Mortgage rates get more treacherous
Amid all the talk of what's happening to mortgage rates, it's often easy to lose sight of the fact that rates vary widely between lenders on any given day.
That gap has grown significantly over the past couple years.
Why it matters: It's not easy to work out how attractive a mortgage rate is. Two offers from two different companies might have different headline rates, but might also vary on everything from origination fees and closing costs to the amount of money it costs to "buy points" and lower the interest rate paid.
That makes apples-to-apples comparisons extremely difficult.
Follow the money: Americans will collectively pay $11 billion more than they needed to on their mortgages this year, per new research from Tomo Mortgage.
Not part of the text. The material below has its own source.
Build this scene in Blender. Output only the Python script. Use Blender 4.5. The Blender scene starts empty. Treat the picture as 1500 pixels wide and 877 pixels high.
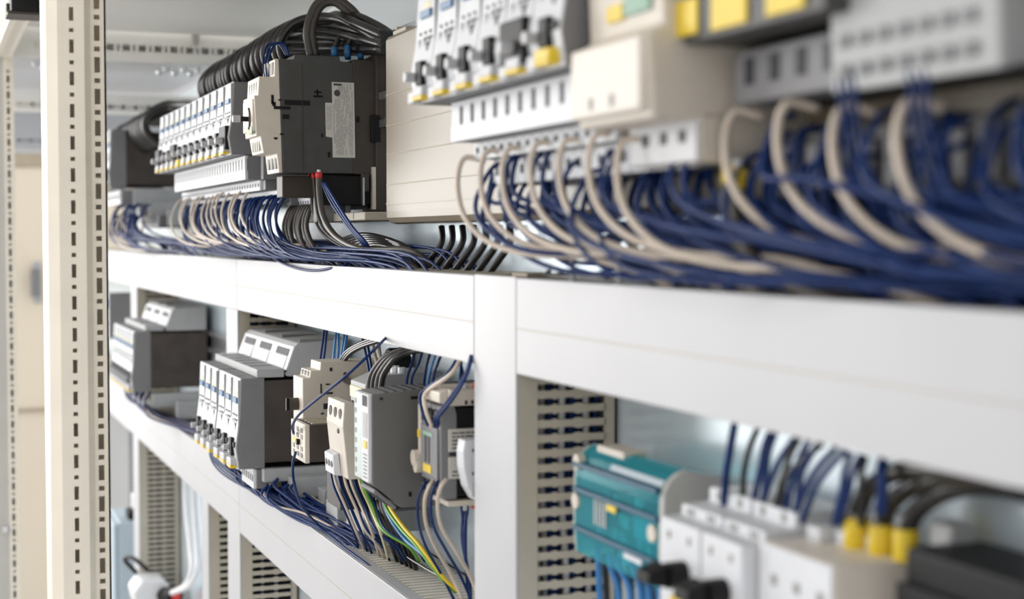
import bpy, bmesh, math, random
from mathutils import Vector
random.seed(7)
# ------------------------------------------------------------------ camera, light, exposure
scene = bpy.context.scene
COL = scene.collection
ZC = 1.35                      # height of the lens above the workshop floor
PLATE = 0.445                  # distance of the mounting plate from the lens, along +Y
FPX, CX, CY = 2230.0, 750.0, 438.5
YAW = math.radians(21.2); PITCH = math.atan(90.5 / FPX)
FW = Vector((-math.cos(YAW) * math.cos(PITCH), math.sin(YAW) * math.cos(PITCH), -math.sin(PITCH)))
RT = Vector((math.sin(YAW), math.cos(YAW), 0)); UP = RT.cross(FW)
cam_d = bpy.data.cameras.new('camera'); cam = bpy.data.objects.new('camera', cam_d); COL.objects.link(cam)
cam.location = (0, -PLATE, ZC)
cam.rotation_euler = FW.to_track_quat('-Z', 'Y').to_euler()
cam_d.sensor_width = 36; cam_d.lens = 36 * FPX / 1500; cam_d.clip_start = 0.02
cam_d.dof.use_dof = True; cam_d.dof.focus_distance = 1.43; cam_d.dof.aperture_fstop = 5.8
scene.camera = cam
world = bpy.data.worlds.new('workshop_light'); scene.world = world; world.use_nodes = True
bg = world.node_tree.nodes['Background']; bg.inputs[0].default_value = (1.0, 0.98, 0.955, 1); bg.inputs[1].default_value = 0.75
def area_light(name, loc, target, sx, sy, power, color=(1, 1, 1)):
    l = bpy.data.lights.new(name, 'AREA'); l.shape = 'RECTANGLE'; l.size = sx; l.size_y = sy; l.energy = power; l.color = color
    o = bpy.data.objects.new(name, l); COL.objects.link(o); o.location = loc
    o.rotation_euler = (Vector(target) - Vector(loc)).to_track_quat('-Z', 'Y').to_euler()
    return o
area_light('workshop_window_light', (-4.7, -2.05, ZC + .25), (-1.4, 0, ZC), 2.4, 1.8, 55, (1.0, 0.99, 0.97))
area_light('workshop_ceiling_light', (-2.4, -3.2, 3.0), (-1.6, 0, 1.3), 3.0, 1.6, 16, (1.0, 0.98, 0.95))
vs = scene.view_settings; vs.view_transform = 'Standard'; vs.look = 'None'; vs.gamma = 1; vs.use_curve_mapping = False
vs.exposure = 0.55

# ------------------------------------------------------------------ materials
def mat(name, col, rough=0.5, metal=0.0, var=0.06, scale=60, bump=0.0, spec=0.5):
    m = bpy.data.materials.new(name); m.use_nodes = True; nt = m.node_tree; b = nt.nodes['Principled BSDF']
    tc = nt.nodes.new('ShaderNodeTexCoord'); nz = nt.nodes.new('ShaderNodeTexNoise'); nz.inputs['Scale'].default_value = scale
    nz.inputs['Detail'].default_value = 4
    nt.links.new(tc.outputs['Object'], nz.inputs['Vector'])
    rp = nt.nodes.new('ShaderNodeValToRGB'); rp.color_ramp.elements[0].position = .3; rp.color_ramp.elements[1].position = .7
    rp.color_ramp.elements[0].color = (*[max(0, c * (1 - var)) for c in col], 1)
    rp.color_ramp.elements[1].color = (*[min(1, c * (1 + var)) for c in col], 1)
    nt.links.new(nz.outputs['Fac'], rp.inputs[0]); nt.links.new(rp.outputs[0], b.inputs['Base Color'])
    b.inputs['Roughness'].default_value = rough; b.inputs['Metallic'].default_value = metal
    b.inputs['Specular IOR Level'].default_value = spec
    if bump:
        bp = nt.nodes.new('ShaderNodeBump'); bp.inputs['Strength'].default_value = bump; bp.inputs['Distance'].default_value = .0005
        nz2 = nt.nodes.new('ShaderNodeTexNoise'); nz2.inputs['Scale'].default_value = 900
        nt.links.new(tc.outputs['Object'], nz2.inputs['Vector']); nt.links.new(nz2.outputs['Fac'], bp.inputs['Height'])
        nt.links.new(bp.outputs[0], b.inputs['Normal'])
    return m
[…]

Tomo studied about 1 million loans from more than 1,000 different lenders and normalized each one for rate points, credit, purchase price, and down payment.
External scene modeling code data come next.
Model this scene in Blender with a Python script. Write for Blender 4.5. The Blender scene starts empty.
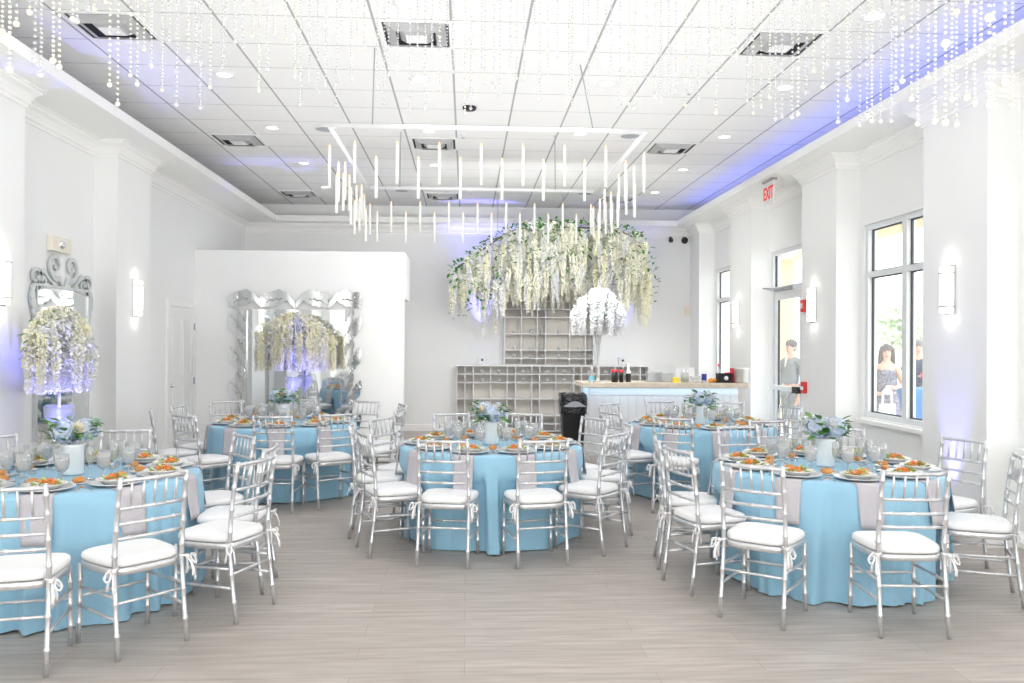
import bpy, math, random
from mathutils import Vector, Matrix, Euler
R = random.Random(7)
PI = math.pi
SC = bpy.context.scene
COL = SC.collection

# ------------------------------------------------------------------ helpers
def lin(c):
    return c/12.92 if c <= .04045 else ((c+.055)/1.055)**2.4
def rgb(r, g, b):
    return (lin(r/255), lin(g/255), lin(b/255), 1)

def mat(name, col, rough=.5, metal=0., emis=None, estr=0., noise=None, sheen=0., bump=0.):
    m = bpy.data.materials.new(name); m.use_nodes = True
    nt = m.node_tree; b = nt.nodes['Principled BSDF']
    b.inputs['Base Color'].default_value = col
    b.inputs['Roughness'].default_value = rough
    b.inputs['Metallic'].default_value = metal
    if sheen: b.inputs['Sheen Weight'].default_value = sheen
    if emis:
        b.inputs['Emission Color'].default_value = emis
        b.inputs['Emission Strength'].default_value = estr
    if noise or bump:
        tc = nt.nodes.new('ShaderNodeTexCoord'); n = nt.nodes.new('ShaderNodeTexNoise')
        sc, amt, col2 = noise or (200, 0, col)
        n.inputs['Scale'].default_value = sc
        nt.links.new(tc.outputs['Object'], n.inputs['Vector'])
        if amt:
            mx = nt.nodes.new('ShaderNodeMix'); mx.data_type = 'RGBA'
            mx.inputs[6].default_value = col; mx.inputs[7].default_value = col2
            mr = nt.nodes.new('ShaderNodeMapRange')
            mr.inputs[1].default_value = .35; mr.inputs[2].default_value = .65
            mr.inputs[3].default_value = 0; mr.inputs[4].default_value = amt
            nt.links.new(n.outputs['Fac'], mr.inputs[0]); nt.links.new(mr.outputs[0], mx.inputs[0])
            nt.links.new(mx.outputs[2], b.inputs['Base Color'])
        if bump:
            bp = nt.nodes.new('ShaderNodeBump'); bp.inputs['Strength'].default_value = bump
            bp.inputs['Distance'].default_value = .01
            nt.links.new(n.outputs['Fac'], bp.inputs['Height']); nt.links.new(bp.outputs[0], b.inputs['Normal'])
    return m

def glassmat(name, tint=(1, 1, 1, 1), refl=.12, edge=.55, rough=.03, haze=0.):
    """thin glass: clear in the middle, brighter reflecting towards the silhouette"""
    m = bpy.data.materials.new(name); m.use_nodes = True
    nt = m.node_tree; nt.nodes.clear()
    out = nt.nodes.new('ShaderNodeOutputMaterial')
    tr = nt.nodes.new('ShaderNodeBsdfTransparent'); tr.inputs[0].default_value = tint
    gl = nt.nodes.new('ShaderNodeBsdfGlossy'); gl.inputs['Roughness'].default_value = rough
    lw = nt.nodes.new('ShaderNodeLayerWeight'); lw.inputs[0].default_value = .35
    mr = nt.nodes.new('ShaderNodeMapRange')
    mr.inputs[3].default_value = refl; mr.inputs[4].default_value = edge
    nt.links.new(lw.outputs['Facing'], mr.inputs[0])
    mx = nt.nodes.new('ShaderNodeMixShader')
    nt.links.new(mr.outputs[0], mx.inputs[0]); nt.links.new(tr.outputs[0], mx.inputs[1]); nt.links.new(gl.outputs[0], mx.inputs[2])
    last = mx
    if haze:
        df = nt.nodes.new('ShaderNodeBsdfDiffuse'); df.inputs[0].default_value = (.95, .96, .97, 1)
        tl = nt.nodes.new('ShaderNodeBsdfTranslucent'); tl.inputs[0].default_value = (.95, .96, .97, 1)
        m1 = nt.nodes.new('ShaderNodeMixShader'); m1.inputs[0].default_value = .5
        nt.links.new(df.outputs[0], m1.inputs[1]); nt.links.new(tl.outputs[0], m1.inputs[2])
        m2 = nt.nodes.new('ShaderNodeMixShader'); m2.inputs[0].default_value = haze
        nt.links.new(mx.outputs[0], m2.inputs[1]); nt.links.new(m1.outputs[0], m2.inputs[2]); last = m2
    nt.links.new(last.outputs[0], out.inputs[0])
    return m

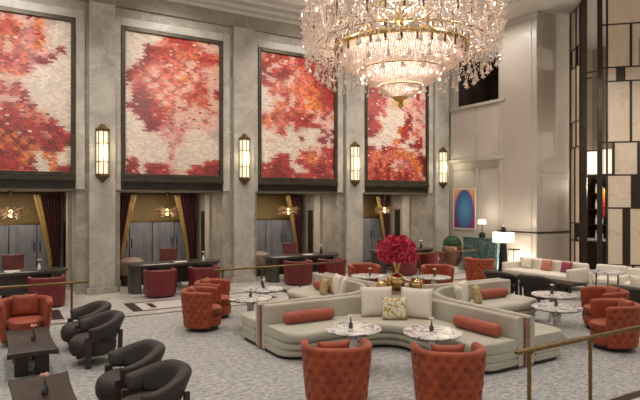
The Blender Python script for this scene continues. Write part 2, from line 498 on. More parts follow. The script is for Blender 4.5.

The difference between the best and worst rates offered on any given day worked out to $287 per month in mortgage payments on a home that sold for the median sale price.
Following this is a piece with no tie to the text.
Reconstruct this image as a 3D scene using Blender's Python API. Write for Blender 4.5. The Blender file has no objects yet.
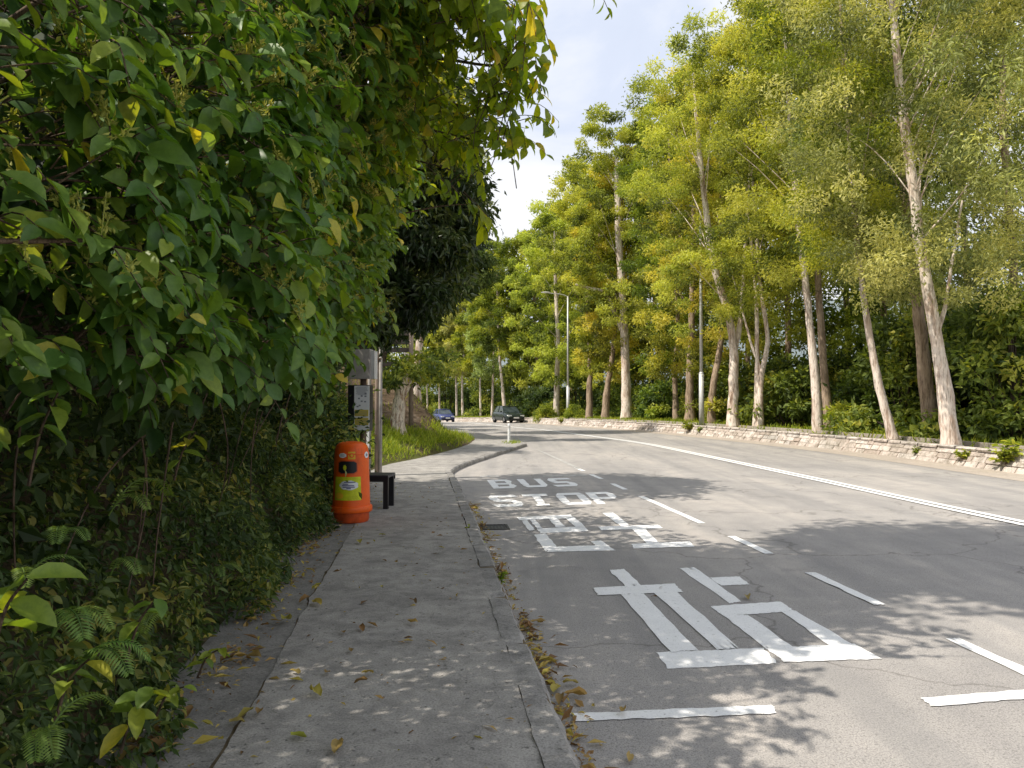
import bpy, math, random
import numpy as np
from mathutils import Vector
random.seed(7)
rng = np.random.default_rng(11)
R = math.radians
S = bpy.context.scene
COL = S.collection

# ------------------------------------------------------------------ ids
def tag(o, label=None, cat=None, group=None, kind=None):
    if label: o['label'] = label
    if cat: o['category'] = cat
    if group: o['group'] = group
    if kind: o['kind'] = kind
    return o

def empty(name, loc, label=None, cat=None, group=None, rz=0.0):
    o = bpy.data.objects.new(name, None)
    o.location = loc; o.rotation_euler = (0, 0, rz); o.empty_display_size = .2
    COL.objects.link(o)
    return tag(o, label, cat, group)

def copy_tree(root, loc, rz=0.0, sc=1.0, label=None, group=None):
    r = root.copy(); COL.objects.link(r)
    r.location = loc; r.rotation_euler = (0, 0, rz); r.scale = (sc, sc, sc)
    if label: r['label'] = label
    if group: r['group'] = group
    for ch in list(root.children):
        c = ch.copy(); COL.objects.link(c); c.parent = r
        for g in list(ch.children):
            d = g.copy(); COL.objects.link(d); d.parent = c
    return r

# ------------------------------------------------------------------ geometry accumulator
class Geo:
    def __init__(s): s.v = []; s.n = 0; s.f3 = []; s.f4 = []; s.r3 = []; s.r4 = []; s.ng = []
    def add(s, verts, tris=None, quads=None, r=0.5):
        verts = np.asarray(verts, float).reshape(-1, 3)
        for F, fl, rl, k in ((tris, s.f3, s.r3, 3), (quads, s.f4, s.r4, 4)):
            if F is not None and len(F):
                F = np.asarray(F, int).reshape(-1, k)
                fl.append(F + s.n)
                rl.append(np.broadcast_to(np.asarray(r, float), (len(F),)).copy() if np.ndim(r) == 0 or len(np.atleast_1d(r)) == len(F) else np.full(len(F), .5))
        s.v.append(verts); s.n += len(verts)
        return s
    def build(s, name, mat, parent=None, smooth=False, loc=None):
        me = bpy.data.meshes.new(name)
        v = np.concatenate(s.v) if s.v else np.zeros((0, 3))
        f3 = np.concatenate(s.f3) if s.f3 else np.zeros((0, 3), int)
        f4 = np.concatenate(s.f4) if s.f4 else np.zeros((0, 4), int)
        me.vertices.add(len(v)); me.vertices.foreach_set('co', v.astype(np.float32).ravel())
        li = np.concatenate([f3.ravel(), f4.ravel()])
        me.loops.add(len(li)); me.loops.foreach_set('vertex_index', li.astype(np.int32))
        nf = len(f3) + len(f4)
        st = np.concatenate([np.arange(len(f3)) * 3, len(f3) * 3 + np.arange(len(f4)) * 4])
        me.polygons.add(nf); me.polygons.foreach_set('loop_start', st.astype(np.int32))
        r = np.concatenate([np.concatenate(s.r3) if s.r3 else np.zeros(0), np.concatenate(s.r4) if s.r4 else np.zeros(0)])
        a = me.attributes.new('rnd', 'FLOAT', 'FACE'); a.data.foreach_set('value', r.astype(np.float32))
        me.polygons.foreach_set('use_smooth', np.full(nf, smooth))
        me.update(calc_edges=True); me.validate()
        if mat: me.materials.append(mat)
        o = bpy.data.objects.new(name, me); COL.objects.link(o)
        if parent: o.parent = parent
        if loc is not None: o.location = loc
        return o

def box(g, c, size, rz=0.0, r=.5, taper=1.0):
    x, y, z = [k / 2 for k in size]
    P = np.array([[-x,-y,-z],[x,-y,-z],[x,y,-z],[-x,y,-z],[-x*taper,-y*taper,z],[x*taper,-y*taper,z],[x*taper,y*taper,z],[-x*taper,y*taper,z]])
    ca, sa = math.cos(rz), math.sin(rz)
    P = P @ np.array([[ca, sa, 0], [-sa, ca, 0], [0, 0, 1]]) + np.array(c)
    return g.add(P, quads=[[3,2,1,0],[4,5,6,7],[0,1,5,4],[1,2,6,5],[2,3,7,6],[3,0,4,7]], r=r)

def tube(g, pts, rad, n=8, r=.5, cap=True, wob=0.0):
    pts = np.asarray(pts, float); m = len(pts)
    rad = np.broadcast_to(np.asarray(rad, float), (m,))
    T = np.gradient(pts, axis=0); T /= np.linalg.norm(T, axis=1, keepdims=True) + 1e-9
    ref = np.array([1.0, 0, 0]) if abs(T[0][0]) < .8 else np.array([0, 1.0, 0])
    V = []
    ang = np.arange(n) * 2 * math.pi / n
    for i in range(m):
        a = ref - T[i] * np.dot(ref, T[i]); a /= np.linalg.norm(a); b = np.cross(T[i], a); ref = a
        rr = rad[i] * (1 + wob * rng.uniform(-1, 1, n))
        V.append(pts[i] + np.outer(np.cos(ang) * rr, a) + np.outer(np.sin(ang) * rr, b))
    V = np.concatenate(V)
    i, j = np.meshgrid(np.arange(m - 1), np.arange(n), indexing='ij')
    j2 = (j + 1) % n
    Q = np.stack([i*n+j, i*n+j2, (i+1)*n+j2, (i+1)*n+j], -1).reshape(-1, 4)
    g.add(V, quads=Q, r=r)
    if cap:
        c = np.array([pts[0], pts[-1]])
        base = g.n - len(V)
        tr = [[len(V), (k+1) % n, k] for k in range(n)] + [[len(V)+1, (m-1)*n+k, (m-1)*n+(k+1) % n] for k in range(n)]
        g.add(c, r=r); g.f3.append(np.array(tr) + base); g.r3.append(np.full(len(tr), r if np.ndim(r) == 0 else .5))
    return g

def lathe(g, prof, n=32, c=(0, 0, 0), r=.5):
    prof = np.asarray(prof, float); m = len(prof)
    a = np.arange(n) * 2 * math.pi / n
    V = np.stack([np.outer(prof[:, 0], np.cos(a)), np.outer(prof[:, 0], np.sin(a)), np.repeat(prof[:, 1:2], n, 1)], -1).reshape(-1, 3) + np.array(c)
    i, j = np.meshgrid(np.arange(m - 1), np.arange(n), indexing='ij'); j2 = (j + 1) % n
    return g.add(V, quads=np.stack([i*n+j, i*n+j2, (i+1)*n+j2, (i+1)*n+j], -1).reshape(-1, 4), r=r)

def spline(P, n):
    P = np.asarray(P, float); k = len(P)
    t = np.linspace(0, k - 1, n); out = []
    for x in t:
        i = min(int(x), k - 2); f = x - i
        p0 = P[max(i-1, 0)]; p1 = P[i]; p2 = P[i+1]; p3 = P[min(i+2, k-1)]
        out.append(.5*((2*p1) + (-p0+p2)*f + (2*p0-5*p1+4*p2-p3)*f*f + (-p0+3*p1-3*p2+p3)*f**3))
    return np.array(out)

def resample(P, step):
    P = spline(P, len(P) * 12)
    d = np.r_[0, np.cumsum(np.linalg.norm(np.diff(P, axis=0), axis=1))]
    n = max(2, int(d[-1] / step) + 1)
    t = np.linspace(0, d[-1], n)
    return np.stack([np.interp(t, d, P[:, k]) for k in range(P.shape[1])], 1)

def unit(v): return v / (np.linalg.norm(v, axis=-1, keepdims=True) + 1e-9)

# leaf templates: columns (across, along, up)
RHO = (np.array([[0,0,0],[-.5,.42,.10],[0,1,-.05],[.5,.42,.10]]), [], [[0,3,2,1]])
def ovate(fold=.14, droop=.18):
    V = [[0,0,0]]
    for y, w in ((.10,.52),(.34,.98),(.62,.96),(.86,.50)):
        d = -droop * y * y
        V += [[-w/2, y, d + fold*w], [0, y, d], [w/2, y, d + fold*w]]
    V.append([0, 1, -droop*1.15])
    T = [[0,2,1],[0,3,2],[10,11,13],[11,12,13]]
    Q = [[1,2,5,4],[2,3,6,5],[4,5,8,7],[5,6,9,8],[7,8,11,10],[8,9,12,11]]
    return (np.array(V, float), T, Q)
OVA = ovate()
OVB = ovate(.05, .35)
BLADE = (np.array([[-.5,0,0],[.5,0,0],[.45,.5,.06],[-.45,.5,.06],[0,1,-.22]]), [[3,2,4]], [[0,1,2,3]])

def leaves(g, P, T, N, L, W, tmpl, r):
    P = np.asarray(P, float); n = len(P)
    if n == 0: return
    T = unit(T); X = unit(np.cross(T, N)); Z = np.cross(X, T)
    V, tr, qd = tmpl; k = len(V)
    L = np.broadcast_to(L, (n,))[:, None, None]; W = np.broadcast_to(W, (n,))[:, None, None]
    Wd = P[:, None] + X[:, None] * V[None, :, 0:1] * W + T[:, None] * V[None, :, 1:2] * L + Z[:, None] * V[None, :, 2:3] * L
    off = (np.arange(n) * k)[:, None, None]
    r = np.broadcast_to(r, (n,))
    base = g.n
    g.v.append(Wd.reshape(-1, 3)); g.n += n * k
    if len(tr):
        g.f3.append((np.array(tr)[None] + off).reshape(-1, 3) + base); g.r3.append(np.repeat(r, len(tr)))
    if len(qd):
        g.f4.append((np.array(qd)[None] + off).reshape(-1, 4) + base); g.r4.append(np.repeat(r, len(qd)))

# ------------------------------------------------------------------ materials
def new_mat(name):
    m = bpy.data.materials.new(name); m.use_nodes = True
    nt = m.node_tree; nt.nodes.clear()
    out = nt.nodes.new('ShaderNodeOutputMaterial')
    return m, nt, out

class NT:
    def __init__(s, nt): s.nt = nt
    def n(s, t, **kw):
        x = s.nt.nodes.new(t)
        for k, v in kw.items(): setattr(x, k, v)
        return x
    def l(s, a, b): s.nt.links.new(a, b)

def ramp(h, src, stops, interp='LINEAR'):
    r = h.n('ShaderNodeValToRGB'); cr = r.color_ramp; cr.interpolation = interp
    while len(cr.elements) < len(stops): cr.elements.new(.5)
    for e, (p, c) in zip(cr.elements, stops):
        e.position = p; e.color = (*c, 1) if len(c) == 3 else c
    h.l(src, r.inputs['Fac']); return r.outputs['Color']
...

Between the lines: The gap between the best and worst rates was regularly as low as 0.5 percentage points between 2018 and 2021, but then the Federal Reserve started hiking rates in 2022.
These rate hikes sent mortgage rates soaring, which in turn pushed refinance activity close to zero, a major hit to the profitability of the mortgage sector.
Some lenders responded by offering aggressive rates, Will Begeny from Tomo says, while others found themselves needing to pad their margins.
As a result, the gap between the best and worst rates rose to more than 2 percentage points on some days in the fall of 2022. (It's now closer to 0.88 percentage points.)
Where it stands: Mortgage rates are still high in absolute terms, refinancing activity is low, and the difference between a good rate and a bad rate is much bigger than normal.